In 1927 Grace was hired to do stunt flying for the movie, Wings. Aerial scenes were filmed with the help of the US. Army at Kelly Field in San Antonio, Texas. Grace got to know the Army pilots, including H.H. (Hap) Arnold.

When it became obvious the U.S. would enter World War II, Dick Grace wrote to Arnold (by then a general and chief of the Army Air Corps), volunteering his services as a combat pilot. He was offered a commission as a major and a job in supply. Grace wasn't interested in flying a desk. Eventually he was assigned to test P-39s and P-51s in Yuma, Arizona. When Grace accepted the Yuma assignment, he asked to be commissioned as a captain. He figured that a captain would have a better chance of eventually flying in combat than a major. After 11 months of flight testing, Grace got himself transferred to a unit ferrying aircraft to Europe.

Another acquaintance was Jimmy Doolittle, then commander of the 8th Air Force. After flying a B-24 to England, Grace contacted Doolittle and asked for a combat assignment. He went to the 486th as a squadron operations officer and soon found himself bombing the Heligoland Naval Base for the second time, 26 years after the first. Shortly after the Boxing Day mission, he completed his tour in B-17s and was scheduled to go home. Not Dick Grace. He managed to get assigned to the 448th Bomb Group as assistant operations officer and flew B-24s until the war in Europe ended.

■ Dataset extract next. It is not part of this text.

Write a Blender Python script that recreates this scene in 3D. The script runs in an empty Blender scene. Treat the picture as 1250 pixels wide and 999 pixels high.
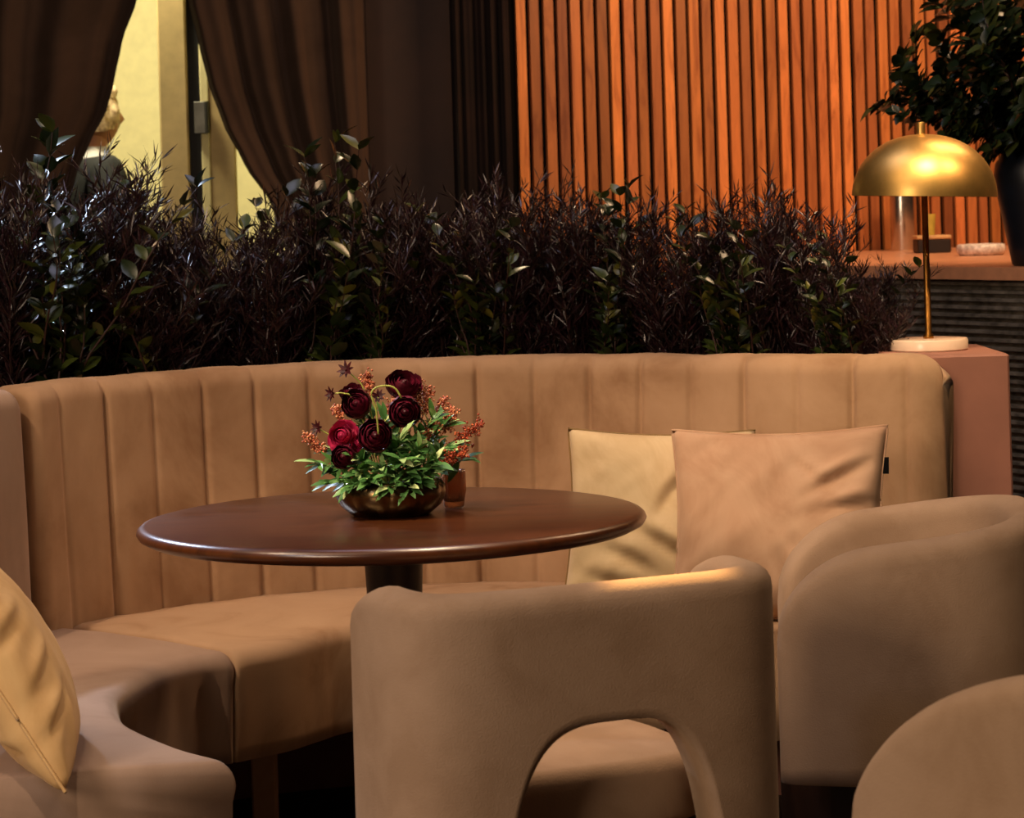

After VE Day, Grace returned to the US, was promoted to major, and finally took the desk job. He had flown 44 combat missions. His decorations from two World Wars included the Distinguished Flying Cross, six Air Medals, and four Purple Hearts.

Dick Grace finished his career managing an airline in South America. Not just a flyer, he authored four books, a screen play, and many magazine articles. He died in 1965 and was buried in Holy Cross Cemetery, Hollywood, California.